In fact here is what I see.  There are many “Elis” today whose eyes are becoming so weak we can barely see (1 Samuel 3:2).  For some our eyes are now set so we cannot not see, like Eli’s would later become (1 Samuel 4:15) because we have failed to heed and respond rightly and soberly to the Word of the Lord.  There is a severe lack of spiritual vision and fervency for the things of God.  There is a blindness within the church.  There is a lack of the fear of the Lord.  Forget the culture; the church is no better in a lot of cases!  Corruption rules, greed is the creed, immorality goes unchecked and unrestrained, we are concerned only for our own comfort; apathy has set in, we are just going through the motions, going through life as usual; we are gluttons in many ways; and power is being abused and misused.  The Word of the Lord is rare as in Samuel’s day (1 Samuel 3:1), and true spiritual vision is hard to come by (1 Samuel 3:1) as well.

Is there hope?

Well, this is where 1 Samuel has been ministering hope to me.  In the midst of all this we are told at the beginning of chapter 3 that “The boy Samuel was ministering before the Lord under Eli” and then in verse 3 we are told that “The lamp of God had not yet gone out…”  Hope was not (and is not now) entirely extinguished!  In fact it goes on to say that “Samuel was lying down in the temple of the Lord where the ark of God was.”  The ark of God represented the presence of God.  Samuel’s posture communicates humility before the Lord.  This is where and when the Lord began to call Samuel and speak to Samuel and through Samuel to all of Israel!  God had said to Eli that “I will raise up for myself a faithful priest who will do according to what is in my heart and mind.”  (1 Samuel 2:35).  That time had come and it would begin to change everything!  God is raising up “Samuels” under “Elis”!  “Davids” are being anointed under “Sauls!”  “Judases” are being replaced with “Pauls!”  There is hope.
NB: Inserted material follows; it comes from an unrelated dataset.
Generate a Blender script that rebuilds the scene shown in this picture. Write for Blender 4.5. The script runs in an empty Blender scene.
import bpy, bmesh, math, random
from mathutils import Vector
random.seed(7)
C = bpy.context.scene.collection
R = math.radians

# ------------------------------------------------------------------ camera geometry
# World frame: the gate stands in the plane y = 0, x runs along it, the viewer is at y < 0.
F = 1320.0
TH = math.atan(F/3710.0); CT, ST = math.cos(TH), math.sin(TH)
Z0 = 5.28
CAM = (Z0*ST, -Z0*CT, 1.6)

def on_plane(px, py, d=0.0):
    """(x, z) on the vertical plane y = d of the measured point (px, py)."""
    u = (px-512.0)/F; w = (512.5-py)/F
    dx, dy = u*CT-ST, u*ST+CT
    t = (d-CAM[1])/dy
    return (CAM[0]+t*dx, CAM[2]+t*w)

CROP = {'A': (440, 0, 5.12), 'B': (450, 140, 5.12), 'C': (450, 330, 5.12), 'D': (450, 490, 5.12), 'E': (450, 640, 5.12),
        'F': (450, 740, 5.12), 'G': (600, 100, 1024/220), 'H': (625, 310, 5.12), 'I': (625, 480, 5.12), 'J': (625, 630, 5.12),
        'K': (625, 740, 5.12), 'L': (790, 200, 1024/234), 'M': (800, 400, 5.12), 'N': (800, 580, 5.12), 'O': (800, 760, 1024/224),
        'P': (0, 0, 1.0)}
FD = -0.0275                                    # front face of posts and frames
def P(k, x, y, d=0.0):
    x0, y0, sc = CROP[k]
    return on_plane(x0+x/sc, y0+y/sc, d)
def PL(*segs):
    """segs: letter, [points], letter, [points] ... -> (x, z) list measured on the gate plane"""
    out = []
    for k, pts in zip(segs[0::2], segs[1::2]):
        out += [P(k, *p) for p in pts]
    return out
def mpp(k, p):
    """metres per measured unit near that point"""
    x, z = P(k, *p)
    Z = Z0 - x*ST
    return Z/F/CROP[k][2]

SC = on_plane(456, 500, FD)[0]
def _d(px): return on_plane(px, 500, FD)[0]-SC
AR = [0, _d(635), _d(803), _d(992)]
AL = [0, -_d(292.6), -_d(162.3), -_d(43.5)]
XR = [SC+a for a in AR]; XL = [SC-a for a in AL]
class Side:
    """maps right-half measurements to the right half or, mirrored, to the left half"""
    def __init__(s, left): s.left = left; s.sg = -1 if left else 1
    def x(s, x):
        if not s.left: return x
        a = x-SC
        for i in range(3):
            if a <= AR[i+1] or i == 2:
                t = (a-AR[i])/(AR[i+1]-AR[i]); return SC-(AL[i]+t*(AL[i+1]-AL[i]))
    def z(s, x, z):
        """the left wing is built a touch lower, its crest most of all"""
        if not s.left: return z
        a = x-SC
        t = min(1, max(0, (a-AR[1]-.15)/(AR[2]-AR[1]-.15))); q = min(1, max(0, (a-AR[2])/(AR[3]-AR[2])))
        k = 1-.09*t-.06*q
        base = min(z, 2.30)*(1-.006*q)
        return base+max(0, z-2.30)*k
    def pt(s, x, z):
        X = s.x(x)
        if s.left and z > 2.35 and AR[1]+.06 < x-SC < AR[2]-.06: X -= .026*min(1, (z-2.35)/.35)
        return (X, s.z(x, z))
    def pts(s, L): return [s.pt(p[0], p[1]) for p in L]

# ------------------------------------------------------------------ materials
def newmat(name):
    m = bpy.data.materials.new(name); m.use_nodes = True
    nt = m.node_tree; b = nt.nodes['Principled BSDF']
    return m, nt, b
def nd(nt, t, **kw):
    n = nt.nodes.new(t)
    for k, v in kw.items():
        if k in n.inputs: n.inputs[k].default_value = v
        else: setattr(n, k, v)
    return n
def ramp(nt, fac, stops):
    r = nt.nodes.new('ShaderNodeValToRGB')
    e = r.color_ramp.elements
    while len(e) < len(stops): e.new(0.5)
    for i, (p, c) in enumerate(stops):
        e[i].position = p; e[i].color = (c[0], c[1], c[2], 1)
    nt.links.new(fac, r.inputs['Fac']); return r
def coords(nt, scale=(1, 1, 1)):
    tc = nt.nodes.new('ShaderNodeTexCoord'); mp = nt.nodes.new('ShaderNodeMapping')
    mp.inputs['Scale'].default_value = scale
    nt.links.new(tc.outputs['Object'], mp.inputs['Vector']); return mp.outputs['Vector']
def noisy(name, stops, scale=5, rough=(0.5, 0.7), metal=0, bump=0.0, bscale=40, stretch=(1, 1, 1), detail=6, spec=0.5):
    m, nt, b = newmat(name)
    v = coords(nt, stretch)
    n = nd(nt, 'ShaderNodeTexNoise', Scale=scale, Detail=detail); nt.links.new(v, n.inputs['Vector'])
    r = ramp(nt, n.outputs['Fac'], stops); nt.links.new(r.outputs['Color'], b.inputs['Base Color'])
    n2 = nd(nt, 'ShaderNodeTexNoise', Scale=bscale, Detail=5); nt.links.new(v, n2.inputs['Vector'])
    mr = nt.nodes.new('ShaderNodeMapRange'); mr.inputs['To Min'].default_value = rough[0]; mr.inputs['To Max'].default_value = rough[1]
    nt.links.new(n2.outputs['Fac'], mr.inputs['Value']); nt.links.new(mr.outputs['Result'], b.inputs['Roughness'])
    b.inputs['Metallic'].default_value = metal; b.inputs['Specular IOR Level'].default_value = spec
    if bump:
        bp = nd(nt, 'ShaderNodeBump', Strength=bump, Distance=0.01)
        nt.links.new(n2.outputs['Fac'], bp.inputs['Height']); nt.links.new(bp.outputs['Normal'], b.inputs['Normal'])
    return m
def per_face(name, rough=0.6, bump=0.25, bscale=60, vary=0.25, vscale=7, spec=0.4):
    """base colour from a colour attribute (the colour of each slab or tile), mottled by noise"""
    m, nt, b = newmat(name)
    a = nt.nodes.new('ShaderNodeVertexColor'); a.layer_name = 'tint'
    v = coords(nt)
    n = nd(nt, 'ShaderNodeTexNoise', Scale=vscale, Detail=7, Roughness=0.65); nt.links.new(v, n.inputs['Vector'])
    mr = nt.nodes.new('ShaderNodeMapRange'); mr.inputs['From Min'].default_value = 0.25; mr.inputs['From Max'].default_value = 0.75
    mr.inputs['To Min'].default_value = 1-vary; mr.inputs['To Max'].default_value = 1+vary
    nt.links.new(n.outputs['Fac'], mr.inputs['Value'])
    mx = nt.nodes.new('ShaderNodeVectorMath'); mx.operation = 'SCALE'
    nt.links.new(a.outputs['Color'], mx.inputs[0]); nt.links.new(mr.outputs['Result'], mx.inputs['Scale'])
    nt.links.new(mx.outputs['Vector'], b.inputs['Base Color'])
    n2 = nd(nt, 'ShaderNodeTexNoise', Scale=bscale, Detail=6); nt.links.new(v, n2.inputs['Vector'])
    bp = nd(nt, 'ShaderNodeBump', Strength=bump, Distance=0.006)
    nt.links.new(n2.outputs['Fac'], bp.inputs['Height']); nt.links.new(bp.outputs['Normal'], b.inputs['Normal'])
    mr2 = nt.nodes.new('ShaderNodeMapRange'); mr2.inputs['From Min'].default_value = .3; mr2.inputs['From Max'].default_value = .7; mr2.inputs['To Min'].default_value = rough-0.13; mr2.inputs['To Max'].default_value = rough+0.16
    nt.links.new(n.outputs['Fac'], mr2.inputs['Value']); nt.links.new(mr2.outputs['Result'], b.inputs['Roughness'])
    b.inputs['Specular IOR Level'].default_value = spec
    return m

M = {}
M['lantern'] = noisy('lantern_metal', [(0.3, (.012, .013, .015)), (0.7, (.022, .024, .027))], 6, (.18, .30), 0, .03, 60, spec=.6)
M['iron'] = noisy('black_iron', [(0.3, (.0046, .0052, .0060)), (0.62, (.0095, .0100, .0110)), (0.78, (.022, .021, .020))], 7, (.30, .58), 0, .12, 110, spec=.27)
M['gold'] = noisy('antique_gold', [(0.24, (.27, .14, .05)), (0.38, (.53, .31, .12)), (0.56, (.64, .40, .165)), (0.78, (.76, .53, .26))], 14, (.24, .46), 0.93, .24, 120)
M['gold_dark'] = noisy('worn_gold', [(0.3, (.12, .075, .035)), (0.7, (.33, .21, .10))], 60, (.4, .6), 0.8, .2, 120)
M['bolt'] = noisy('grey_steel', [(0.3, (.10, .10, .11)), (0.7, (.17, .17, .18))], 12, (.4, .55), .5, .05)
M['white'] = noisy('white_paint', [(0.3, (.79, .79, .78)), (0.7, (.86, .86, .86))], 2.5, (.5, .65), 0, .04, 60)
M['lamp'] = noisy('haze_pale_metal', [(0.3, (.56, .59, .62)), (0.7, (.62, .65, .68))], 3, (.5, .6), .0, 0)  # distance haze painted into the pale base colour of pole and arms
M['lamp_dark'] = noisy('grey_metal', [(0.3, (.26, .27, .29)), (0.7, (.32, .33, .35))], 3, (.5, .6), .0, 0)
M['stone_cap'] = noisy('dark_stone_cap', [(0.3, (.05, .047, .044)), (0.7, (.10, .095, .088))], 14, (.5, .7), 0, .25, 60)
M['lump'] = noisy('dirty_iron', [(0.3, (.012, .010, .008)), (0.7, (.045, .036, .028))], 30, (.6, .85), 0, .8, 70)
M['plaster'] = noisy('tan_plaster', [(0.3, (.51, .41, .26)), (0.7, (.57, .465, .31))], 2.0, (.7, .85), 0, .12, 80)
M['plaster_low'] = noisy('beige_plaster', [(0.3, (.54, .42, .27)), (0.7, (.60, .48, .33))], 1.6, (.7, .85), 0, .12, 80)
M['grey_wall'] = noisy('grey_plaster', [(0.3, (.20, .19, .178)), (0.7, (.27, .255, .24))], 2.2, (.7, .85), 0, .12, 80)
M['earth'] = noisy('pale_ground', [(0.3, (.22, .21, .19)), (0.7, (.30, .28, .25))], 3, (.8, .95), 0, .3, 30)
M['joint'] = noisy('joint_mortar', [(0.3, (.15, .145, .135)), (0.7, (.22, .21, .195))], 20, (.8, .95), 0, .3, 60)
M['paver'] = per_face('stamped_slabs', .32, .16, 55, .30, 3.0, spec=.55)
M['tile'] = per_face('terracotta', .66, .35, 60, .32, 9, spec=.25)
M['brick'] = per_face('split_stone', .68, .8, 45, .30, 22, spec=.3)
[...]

I was thinking back on my own life.  Like Samuel, I had those around me who “gave me over to the Lord” or prayed for me.  That is why I am where I am today.  I am under no delusion about that.  It is only because of the grace of God that came through the faithful prayers of “Hannah’s” that I came to the Lord and back to the Lord and have continued on in the Lord.  Thank God for these people!

But like Samuel (though I am not claiming to be equal to Samuel) I have also been around “Elis” and “Elis sons.”  I was thinking about this miracle too that God’s presence, and others’ prayers, protected me from all that while surrounded or in the midst of these realities.  This inspires me to pray for others where the situation seems hopeless.  I have been reflecting on how “the lamp of God had not yet gone out.”  There is hope, even if it seems hopeless.  We can pray to God for “Samuels” and pray to God to raise up Samuels who will be faithful to Him no matter the unfaithfulness they are surrounded by.

And maybe this is a word needed for a mother or father right now who feels despair over their child/children.  Maybe this is a word for pastors or prayer warriors who battle with despair as they see what they are up against.  Maybe this is to bring hope to someone who feels like there is no hope.  Just remember “the lamp of God has not yet gone out.”  It may be dark, but it is only dim.  The light can shine brightly again in the darkness.  There is always hope with God and in God.  Maybe not as we expect or think, but as God decides and decrees and determines.